No inquiry into MP photo leak

Having resigned as Minister for Cities and the Built Environment following a drunken night in a Hong Kong bar, MP Jamie Briggs will be spared further embarrassment. Prime Minister Malcolm Turnbull has ruled out an inquiry into how a photo of the female staffer on the receiving end of Mr Briggs’ inappropriate behaviour was leaked to the media.

Despite promising to protect the privacy of the young female diplomat, Mr Briggs decided it was OK to send her photo to colleagues, one of who it appears forwarded the photo to a contact in the media.

Whilst Mr Turnbull accepted that the outcome was disappointing, he stated that no inquiry would be held, as there was little point. “These leaks inquiries, they tend to come up with very little”, he said. He also said that Mr Briggs had paid a heavy price by stepping down from his ministerial position.

Telling reporters that Mr Briggs’ resignation was a demonstration of how seriously the Government took ministerial standards, the Prime Minster was less forthcoming about a reprimand for Immigration Minister Peter Dutton. Mr Dutton found himself in the spotlight after accidentally sending an offensive text message about a female journalist to the journalist in question.

Liberal MP Sharman Stone was quick to denounce her party’s actions. “The interesting activities of the past number of weeks demonstrate that some of our male colleagues still don’t get it in terms of treating all women with respect”, Dr Stone told the ABC.

“I think the most important fact is that it [the photo] was leaked, that someone didn’t see it as important to keep the woman’s identity strictly private.”


Opinion: Still a long way to go

Suffragette, the movie documenting women’s fight for the vote, is currently showing in cinemas. Yet the recent actions of several high-profile men prove that women still have a way to go to be treated as equals.

MP Jamie Briggs made a song and dance of resigning due to an unfortunate event in a Hong Kong bar, late at night, under the influence of alcohol, while on official business. Despite protestations of acting out of chivalry by protecting the privacy of the female member of staff who was offended by his behaviour, Mr Briggs decided it was acceptable to send her photo to several colleagues. Further compounding the abhorrent behaviour is the Prime Minister’s refusal to investigate how that photo fell into the hands of the media. While Mr Turnbull may think there is little to be gained from an inquiry, it would at least send a message that such behaviour, either by a minister or his junior colleagues, is unacceptable.
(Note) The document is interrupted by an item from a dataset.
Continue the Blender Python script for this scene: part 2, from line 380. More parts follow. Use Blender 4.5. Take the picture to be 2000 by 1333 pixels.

Then, hot on the heels of Mr Briggs faux pas came Immigration Minister Peter Dutton’s text message meltdown. While he may have apologised for calling journalist Samantha Maiden a “mad f**king witch”, it was only the Minister’s error in sending the text to Ms Maiden that outed the disgraceful way in which he referred to this professional woman. Never is it acceptable for a female to be spoken of in such a way. Yet again, Mr Turnbull seems reluctant to act.

There is also some irony that Mr Turnbull delivered his decision about the non-inquiry, and subsequent deflection of questions on the Peter Dutton incident, while sporting a pink tie to support the Jane McGrath Foundation.

So, is it any wonder then, that when international cricketer Chris Gayle acts in a sexist and disrespectful manner during an interview with experienced female sports journalist Mel McLaughlin, as many of the population see nothing wrong with his behaviour as those that do?

For those who missed it, you can watch the video below – suffice to say, it’s cringe worthy. And it should also be noted that the laughing you can hear in the background is Ms McLaughlin’s male colleagues, who have since, somewhat hypocritically, condemned Chris Gayle’s behaviour.

What is perhaps most concerning about the actions of Gayle is that my 15-year-old son and his friends can’t see anything wrong, and believe the whole issue has been blown out of all proportion. A stern taking to by me this afternoon soon informed him otherwise. And I can only hope that the swift response and condemnation by the Renegades, Gayle’s Big Bash team, and Cricket Australia, which has fined him $10,000, reiterates that this type of behaviour is always unacceptable.

No woman should have to fend off unwelcome advances, be the subject of an offensive text message, nor be embarrassed and disrespected on live television when all they are trying to do is her job. In fact, no woman should be subject to any of the aforementioned behaviour, whether in the course of her work or not.

Do you think that the Prime Minister should take a stronger stance against this type of behaviour? Or is it simply a storm in a teacup? Should we just laugh off Chris Gayle’s behaviour as simply being ‘one of the lads’, or is it time to say enough is enough?